WHAT THE TASK ASKS: Copy each line holding the string "from".

SOURCE DATA:
--- begin ---

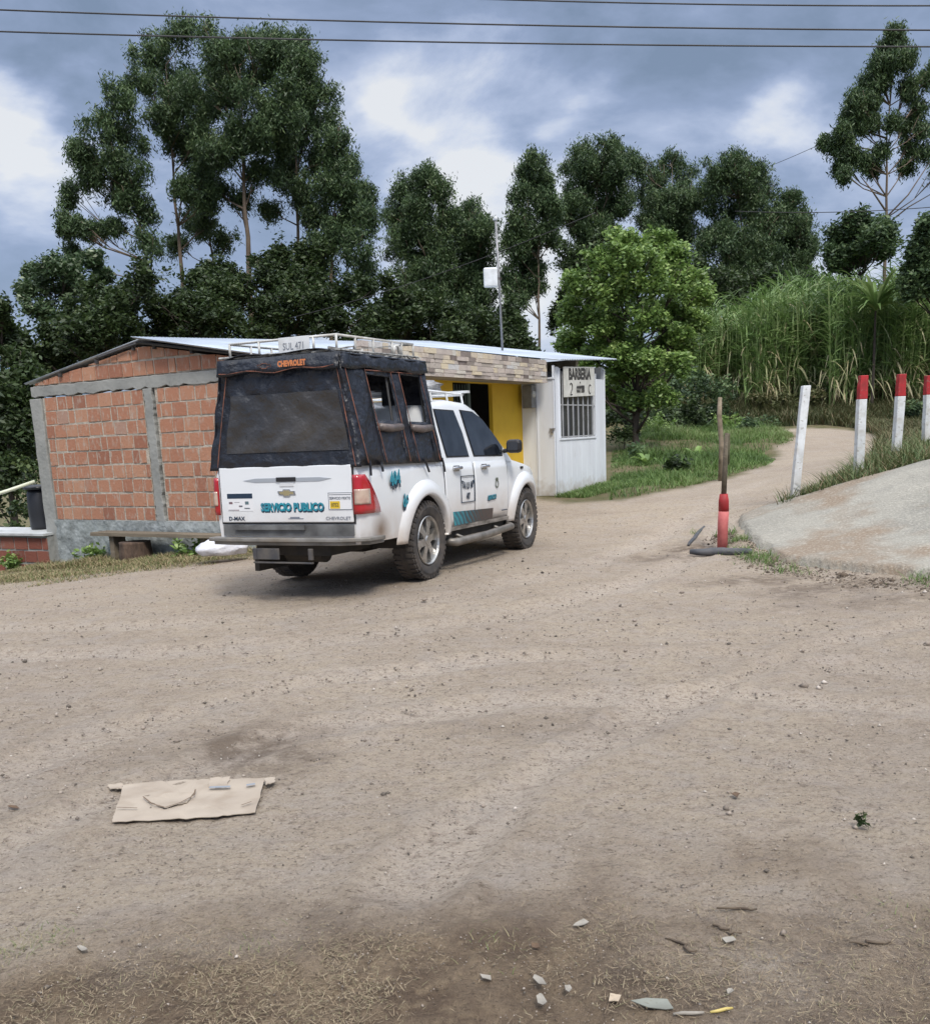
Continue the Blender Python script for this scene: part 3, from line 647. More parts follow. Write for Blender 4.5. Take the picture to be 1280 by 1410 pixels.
def hp(x, y, z): # house frame to world
    c, s = math.cos(HYAW), math.sin(HYAW); return Vector((HC[0]+c*x-s*y, HC[1]+s*x+c*y, z))
F3 = Vector((math.cos(HYAW), math.sin(HYAW), 0)); W3 = Vector((-math.sin(HYAW), math.cos(HYAW), 0)); Z3 = Vector((0, 0, 1))
# sign over the window
sg = empty('shop_sign', hp(6.42, -.70, 2.38), (R_(1), R_(-2), HYAW)); tag(sg, 'white board reading BARBERIA hung over the barred window of the white shed', 'sign')
b_ = MB(); b_.box(-.71, .71, -.012, .012, -.265, .27); b_.build('board', mat('sign_board', (.66,.66,.62), (.52,.52,.48), vs=4, rough=.6), sg, bevel=.004)
ink = mat('black_ink', (.03,.03,.03), (.06,.055,.05), vs=20, rough=.6)
text('lettering', 'BARBERIA', .27, (0, -.014, .13), (1, 0, 0), (0, 0, 1), ink, sg, bold=.013, sx=.86)
text('lettering', 'CORTES', .15, (.02, -.014, -.14), (1, 0, 0), (0, 0, 1), ink, sg, bold=.014, sx=.66)
b_ = MB()
def arc(cx, cz, r, a0, a1, n=8): return [(cx+r*math.cos(R_(a0+(a1-a0)*i/n)), -.016, cz+r*1.25*math.sin(R_(a0+(a1-a0)*i/n))) for i in range(n+1)]
b_.tube(arc(-.42, -.09, .055, 140, -70)+[(-.45, -.016, -.22), (-.37, -.016, -.225)], .011, 5); b_.build('emblem', ink, sg)
b_ = MB(); b_.tube(arc(.47, -.14, .065, 50, 300), .009, 5); b_.build('emblem', ink, sg)
b_ = MB(); b_.tube([(0, -.016, .0), (0, -.016, -.03)], .01, 5); b_.build('mark', ink, sg)
# meter box
mtb = empty('electricity_meter', hp(5.30, -.16, 2.12), (0, 0, HYAW)); tag(mtb, 'grey electricity meter box on the yellow wall corner beside the shed door', 'meter')
b_ = MB(); b_.box(-.09, .09, -.14, .05, -.2, .2); b_.build('housing', mat('meter_grey', (.20,.21,.20), (.14,.14,.14), vs=9, rough=.5), mtb, bevel=.012)
b_ = MB(); b_.lathe([(.0, -.165), (.05, -.16), (.062, -.14)], (0, 0, .04), 'y', 18); b_.build('dial', mat('meter_glass', (.45,.46,.43), rough=.2), mtb, smooth=True)
# antenna mast on the roof
am = empty('antenna_mast', hp(6.64, 1.0, 2.95)); tag(am, 'thin grey steel mast carrying a white antenna box on the zinc roof', 'antenna')
b_ = MB(); b_.tube([(0, 0, 0), (-.02, 0, 1.3), (-.05, .0, 2.55)], .022, 8); b_.build('pole', mat('galvanised', (.30,.30,.31), (.22,.22,.23), vs=12, rough=.5, metal=.5), am, smooth=True)
b_ = MB(); b_.lathe([(.0, -.03), (.035, -.02), (.04, .03), (0, .05)], (-.05, 0, 2.56), 'z', 12); b_.build('cap', white_metal, am, smooth=True)
b_ = MB(); b_.box(-.32, -.05, -.09, .02, 1.32, 1.68); b_.build('antenna_box', white_metal, am, bevel=.03)
b_ = MB(); b_.box(-.06, .03, -.02, .05, 1.45, 1.50); b_.build('clamp', dark_m, am)

# small things left of / under the brick wall
bw = empty('brick_retaining_wall', at(38, 770, 15.9)); tag(bw, 'low dark red brick wall with a pale coping left of the house', 'wall'); bw.rotation_euler = (0, 0, HYAW+R_(4))
b_ = MB(); b0 = MB()
bxy = bw.location
brickwall(b_, b0, -.55, 2.8, -.28, .40, seed=9, course=.225, length=.34); b_.build('brick_wall', mat('wet_brick', (0,0,0), tint=[(.12,.04,.028),(.19,.06,.04),(.25,.09,.06),(.16,.07,.055)], rough=.85, bump=(40, .01), layers=[(6,.6,.75,(.24,.20,.18),.5)]), bw)
b0.box(0.0, .14, -.55, 2.8, -.28, .40); b0.build('mortar', conc_wall, bw)
b0 = MB(); b0.box(-.08, .9, -.56, 2.9, .405, .45, j=.006); b0.build('coping', mat('pale_coping', (.50,.52,.53), (.36,.37,.37), vs=5, rough=.8), bw)
tk = empty('water_barrel', at(58, 728, 16.6)); tag(tk, 'tall black plastic barrel with a lid against the left corner of the brick house', 'barrel')
b_ = MB(); b_.lathe([(0, 0), (.17, 0), (.185, .05), (.19, .35), (.18, .62), (.15, .70), (0, .70)], n=24); b_.build('body', mat('black_plastic', (.018,.02,.026), rough=.4), tk, smooth=True)
b_ = MB(); b_.lathe([(0, .78), (.16, .775), (.23, .74), (.23, .70), (0, .70)], n=24); b_.build('lid', mat('black_plastic', (.018,.02,.026), rough=.4), tk, smooth=True)
pp = MB(); a = at(48, 663, 16.3); c = at(-30, 688, 16.0); pp.tube([c, (a+c)/2+np.array([0, 0, -.01]), a], .03, 8)
tag(pp.build('drain_pipe', mat('pvc_pipe', (.62,.64,.50), rough=.5), smooth=True), 'pale plastic pipe running from the left to the black barrel', 'pipe')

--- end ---

SOLVED PROBLEM:
Continue the Blender Python script for this scene: part 3, from line 647. More parts follow. Write for Blender 4.5. Take the picture to be 1280 by 1410 pixels.
tag(pp.build('drain_pipe', mat('pvc_pipe', (.62,.64,.50), rough=.5), smooth=True), 'pale plastic pipe running from the left to the black barrel', 'pipe')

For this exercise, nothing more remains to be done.